You can run the leds from a different voltage source to the rest of the circuit by disconnecting the "led +ve wire" from the circuit board and connecting the other voltage source +ve here (its -ve connects to the battery -ve pin at the other end of the board).

This reduces the battery current to just a few milliamps so battery life will be much longer. Provided the other voltage is above about 3 volts, the leds will light. Note they won't change in brightness as the voltage rises above this, because the LM3914 passes a constant current through them, regardless of the voltage.

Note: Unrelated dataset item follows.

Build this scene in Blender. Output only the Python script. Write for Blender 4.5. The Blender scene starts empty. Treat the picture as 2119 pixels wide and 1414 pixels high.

Beware that the LM3914 will get hot and eventually burn out if you use a voltage that's too high. What's too high you ask? Well, it depends on how many leds are lit and for how long. I wouldn't suggest more than 15 volts in bar mode where you might have most of the leds lit. In dot mode you could probably use up to 20 volts.

Varying the led current

As I said above, R1 and R2 do two things, and they are inter-related. They set the voltage range and they also determine the value of the constant current that is passed through a led when it's lit. I calculated values according to the data sheet and the led current was more than specified. I don't know why this is, and I tried several LM3914 bought from different places (so different manufacturing batches) with the same result. So I calculated sets of resistors R1 and R2 that gave decreasing led currents whilst keeping the 5 volt range.

R1 = 1.2Kohm; R2 = 3.6Kohm  led current about 18mA
R1 = 2.2Kohm; R2 = 5.6Kohm  led current about 14mA
R1 = 3.9Kohm; R2 = 10Kohm   led current about 10mA

If you wanted something seriously bright, then use the smallest set of values (and a big battery or a mains power supply!).

Note that high-intensity leds are very bright at the lower current, though they have a narrower viewing angle than ordinary leds.



If you wish to choose your own input range that is greater than 5 volts, I suggest the following

Use 10Kohm for RY

Set RX (in Kohm) = 2 (Vin - 5)   where Vin is your desired maximum input voltage



Hope this is of interest to some folk. Do post if you make one and it works (or even if it doesn't!)